Third, by ensuring that the workstation is designed appropriately for the type of work;

Fourth, by changing work systems, e.g. providing sit-stand workstations or properly designed workstations that would facilitate easy mobility of workers, and conducting standard meetings;

Fifth, by redesigning work tasks, if possible, to enable greater variability in movement or posture;

Sixth, by organizing health promotion activities that will allow workers to do more physical activities after work, such as calisthenics, dance lessons and such familiar activities;

Seventh, by conducting awareness raising on the health effects of prolonged sitting and sedentary work; and

Eighth, by conducting surveillance among workers who are at risk of getting the deleterious health effects of prolonged sitting and sedentary work.

The above-mentioned control measures are not exclusive. The employers, as a matter of fact, may adopt other measures after consultation with its workers.

It is worthy to add that DO 184-17 was issued as a complementary to the earlier order, Department Order No. 178 Series of 2017 (DO 178-17), entitled “Safety and Health Measures for Workers who by the Nature of their Work Have to Stand at Work.” On this side of the coin, DO-178-17 will apply to workers, who by their nature of their work, have to stand for long periods at work, or are frequently required to walk, such as retail and/or service employees, assembly line workers, teachers, and security personnel.
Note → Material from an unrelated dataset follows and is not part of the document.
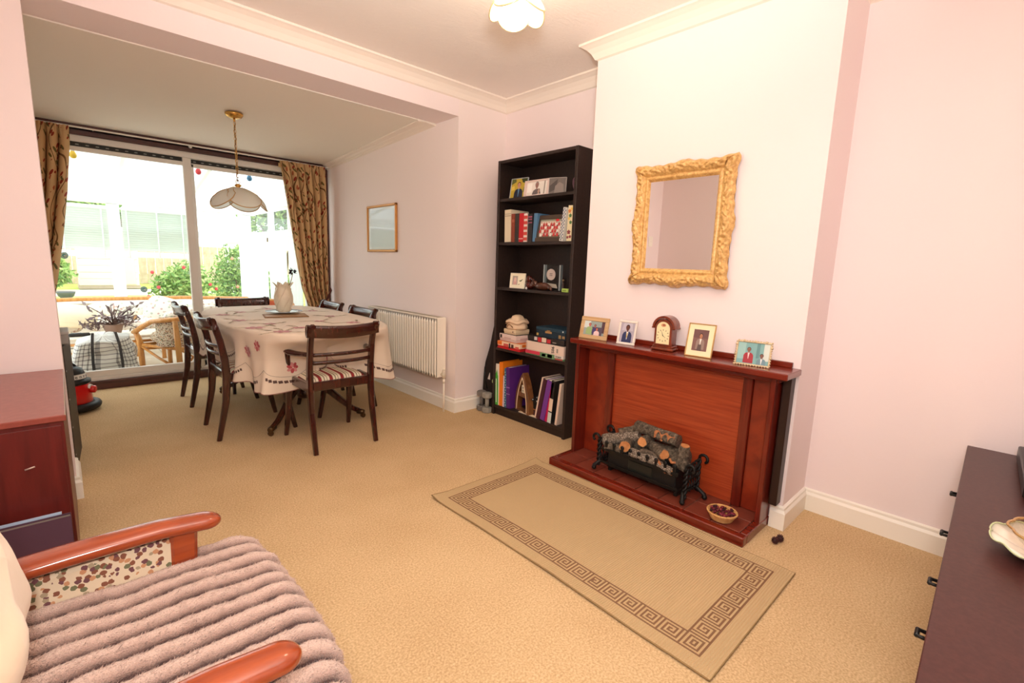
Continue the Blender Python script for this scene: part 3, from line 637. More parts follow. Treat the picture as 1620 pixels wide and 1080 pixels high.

In this Order, employers are also directed to institute measures, which shall include:

  1. Implementation of rest period to break or cut the time spent on standing or walking;
  2. Installation of appropriate flooring or mats that will mitigate the impact of frequent walking and prevent fatigue, such as wood or rubber floorings;
  3. Provision of tables or work surfaces with adjustable heights to allow workers to alternately sit and stand while performing their tasks;
  4. Provision of readily accessible seats to be used during rest periods or even during working hours, provided the employees can perform their duties in this position without detriment to efficiency; and
  5. Implementation of the use of footwear which is practical and comfortable.

As to compliance with the order, DO 184-17 mandates the covered employers or establishments to notify DOLE, through the Regional Office which has jurisdiction over the workplace, of the adoption of the safety and health measures as required herein.

The said order , however, does not provide for any penalty in case the employers will not institute the appropriate control measures in the work-environment. Apparently, this is not a penal law providing imprisonment in case of violation or non-compliance with the same. It is good to know, however, that DOLE, through its Regional Offices, is mandated to inspect and monitor the proper and strict implementation of DO 184-17.

Consequently, while employers may not be imprisoned for their non-compliance, their failure to adopt appropriate control measures to address risks to safety and health of workers who spend long hours sitting at work may warrant the issuance of an Order of Compliance during the inspection by the DOLE of their work premises and practices.

Evidently, we can see that DOLE is faithful and committed with its goal in eliminating health risks and in ensuring safe and healthful working conditions in places of employment. By recognizing that truly “Health is Wealth”, we can expect more mandatory workplace policies from the labor department in the next months to come.